Output the lines that follow exactly as they are.

----- SUPPLIED INFORMATION -----

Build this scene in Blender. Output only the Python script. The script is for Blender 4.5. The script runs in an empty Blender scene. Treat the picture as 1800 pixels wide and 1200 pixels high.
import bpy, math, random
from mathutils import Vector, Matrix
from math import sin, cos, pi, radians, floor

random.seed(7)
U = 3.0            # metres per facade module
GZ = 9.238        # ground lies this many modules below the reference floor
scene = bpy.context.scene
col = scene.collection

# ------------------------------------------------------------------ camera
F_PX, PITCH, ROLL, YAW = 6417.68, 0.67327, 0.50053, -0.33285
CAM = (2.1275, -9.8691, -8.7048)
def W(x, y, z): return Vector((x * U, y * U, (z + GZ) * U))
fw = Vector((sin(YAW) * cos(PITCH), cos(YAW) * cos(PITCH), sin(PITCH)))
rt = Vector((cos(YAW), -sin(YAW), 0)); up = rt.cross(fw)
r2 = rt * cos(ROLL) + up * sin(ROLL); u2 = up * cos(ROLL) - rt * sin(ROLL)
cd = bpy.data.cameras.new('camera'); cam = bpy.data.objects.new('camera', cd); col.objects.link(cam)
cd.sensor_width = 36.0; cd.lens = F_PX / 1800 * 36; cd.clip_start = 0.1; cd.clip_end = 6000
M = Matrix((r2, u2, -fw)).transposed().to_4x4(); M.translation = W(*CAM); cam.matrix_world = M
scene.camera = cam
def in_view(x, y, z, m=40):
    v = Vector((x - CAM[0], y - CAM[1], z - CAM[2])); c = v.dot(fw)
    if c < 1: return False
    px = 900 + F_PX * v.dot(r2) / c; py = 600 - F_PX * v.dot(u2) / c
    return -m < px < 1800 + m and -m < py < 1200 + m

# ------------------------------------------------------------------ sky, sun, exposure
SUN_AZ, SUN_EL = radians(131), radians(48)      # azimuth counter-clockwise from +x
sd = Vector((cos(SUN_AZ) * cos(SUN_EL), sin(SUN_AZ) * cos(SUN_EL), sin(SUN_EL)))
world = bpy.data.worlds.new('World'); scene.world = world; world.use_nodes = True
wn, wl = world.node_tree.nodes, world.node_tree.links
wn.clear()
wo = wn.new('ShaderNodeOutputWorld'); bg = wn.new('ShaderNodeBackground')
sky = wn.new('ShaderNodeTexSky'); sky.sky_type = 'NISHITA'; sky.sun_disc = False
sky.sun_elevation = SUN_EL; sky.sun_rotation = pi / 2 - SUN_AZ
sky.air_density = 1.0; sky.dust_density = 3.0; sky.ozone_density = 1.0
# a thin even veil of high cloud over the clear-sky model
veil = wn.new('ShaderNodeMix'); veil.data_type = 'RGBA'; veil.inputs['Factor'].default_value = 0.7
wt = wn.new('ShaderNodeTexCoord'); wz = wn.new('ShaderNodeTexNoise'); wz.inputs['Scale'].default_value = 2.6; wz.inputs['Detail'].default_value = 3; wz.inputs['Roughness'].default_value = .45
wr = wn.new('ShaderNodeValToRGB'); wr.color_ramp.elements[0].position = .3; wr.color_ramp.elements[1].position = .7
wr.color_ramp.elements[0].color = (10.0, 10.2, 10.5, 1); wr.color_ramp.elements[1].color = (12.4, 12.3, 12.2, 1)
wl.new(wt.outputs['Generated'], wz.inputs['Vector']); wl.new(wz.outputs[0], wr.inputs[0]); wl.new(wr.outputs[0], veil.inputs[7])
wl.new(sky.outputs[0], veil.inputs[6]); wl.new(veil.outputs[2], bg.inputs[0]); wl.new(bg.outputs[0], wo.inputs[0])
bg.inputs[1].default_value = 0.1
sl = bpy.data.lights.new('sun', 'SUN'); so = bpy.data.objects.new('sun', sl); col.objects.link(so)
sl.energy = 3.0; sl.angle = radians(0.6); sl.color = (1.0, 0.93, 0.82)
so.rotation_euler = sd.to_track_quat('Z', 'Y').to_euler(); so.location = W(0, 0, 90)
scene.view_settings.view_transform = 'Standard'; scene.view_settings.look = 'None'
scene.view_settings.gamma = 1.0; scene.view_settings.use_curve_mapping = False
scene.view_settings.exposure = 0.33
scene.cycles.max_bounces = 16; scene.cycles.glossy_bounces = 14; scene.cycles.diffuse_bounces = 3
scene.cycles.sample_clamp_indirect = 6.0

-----

COMPLETE ANSWER:
Build this scene in Blender. Output only the Python script. The script is for Blender 4.5. The script runs in an empty Blender scene. Treat the picture as 1800 pixels wide and 1200 pixels high.
import bpy, math, random
from mathutils import Vector, Matrix
from math import sin, cos, pi, radians, floor

random.seed(7)
U = 3.0            # metres per facade module
GZ = 9.238        # ground lies this many modules below the reference floor
scene = bpy.context.scene
col = scene.collection

# ------------------------------------------------------------------ camera
F_PX, PITCH, ROLL, YAW = 6417.68, 0.67327, 0.50053, -0.33285
CAM = (2.1275, -9.8691, -8.7048)
def W(x, y, z): return Vector((x * U, y * U, (z + GZ) * U))
fw = Vector((sin(YAW) * cos(PITCH), cos(YAW) * cos(PITCH), sin(PITCH)))
rt = Vector((cos(YAW), -sin(YAW), 0)); up = rt.cross(fw)
r2 = rt * cos(ROLL) + up * sin(ROLL); u2 = up * cos(ROLL) - rt * sin(ROLL)
cd = bpy.data.cameras.new('camera'); cam = bpy.data.objects.new('camera', cd); col.objects.link(cam)
cd.sensor_width = 36.0; cd.lens = F_PX / 1800 * 36; cd.clip_start = 0.1; cd.clip_end = 6000
M = Matrix((r2, u2, -fw)).transposed().to_4x4(); M.translation = W(*CAM); cam.matrix_world = M
scene.camera = cam
def in_view(x, y, z, m=40):
    v = Vector((x - CAM[0], y - CAM[1], z - CAM[2])); c = v.dot(fw)
    if c < 1: return False
    px = 900 + F_PX * v.dot(r2) / c; py = 600 - F_PX * v.dot(u2) / c
    return -m < px < 1800 + m and -m < py < 1200 + m

# ------------------------------------------------------------------ sky, sun, exposure
SUN_AZ, SUN_EL = radians(131), radians(48)      # azimuth counter-clockwise from +x
sd = Vector((cos(SUN_AZ) * cos(SUN_EL), sin(SUN_AZ) * cos(SUN_EL), sin(SUN_EL)))
world = bpy.data.worlds.new('World'); scene.world = world; world.use_nodes = True
wn, wl = world.node_tree.nodes, world.node_tree.links
wn.clear()
wo = wn.new('ShaderNodeOutputWorld'); bg = wn.new('ShaderNodeBackground')
sky = wn.new('ShaderNodeTexSky'); sky.sky_type = 'NISHITA'; sky.sun_disc = False
sky.sun_elevation = SUN_EL; sky.sun_rotation = pi / 2 - SUN_AZ
sky.air_density = 1.0; sky.dust_density = 3.0; sky.ozone_density = 1.0
# a thin even veil of high cloud over the clear-sky model
veil = wn.new('ShaderNodeMix'); veil.data_type = 'RGBA'; veil.inputs['Factor'].default_value = 0.7
wt = wn.new('ShaderNodeTexCoord'); wz = wn.new('ShaderNodeTexNoise'); wz.inputs['Scale'].default_value = 2.6; wz.inputs['Detail'].default_value = 3; wz.inputs['Roughness'].default_value = .45
wr = wn.new('ShaderNodeValToRGB'); wr.color_ramp.elements[0].position = .3; wr.color_ramp.elements[1].position = .7
wr.color_ramp.elements[0].color = (10.0, 10.2, 10.5, 1); wr.color_ramp.elements[1].color = (12.4, 12.3, 12.2, 1)
wl.new(wt.outputs['Generated'], wz.inputs['Vector']); wl.new(wz.outputs[0], wr.inputs[0]); wl.new(wr.outputs[0], veil.inputs[7])
wl.new(sky.outputs[0], veil.inputs[6]); wl.new(veil.outputs[2], bg.inputs[0]); wl.new(bg.outputs[0], wo.inputs[0])
bg.inputs[1].default_value = 0.1
sl = bpy.data.lights.new('sun', 'SUN'); so = bpy.data.objects.new('sun', sl); col.objects.link(so)
sl.energy = 3.0; sl.angle = radians(0.6); sl.color = (1.0, 0.93, 0.82)
so.rotation_euler = sd.to_track_quat('Z', 'Y').to_euler(); so.location = W(0, 0, 90)
scene.view_settings.view_transform = 'Standard'; scene.view_settings.look = 'None'
scene.view_settings.gamma = 1.0; scene.view_settings.use_curve_mapping = False
scene.view_settings.exposure = 0.33
scene.cycles.max_bounces = 16; scene.cycles.glossy_bounces = 14; scene.cycles.diffuse_bounces = 3
scene.cycles.sample_clamp_indirect = 6.0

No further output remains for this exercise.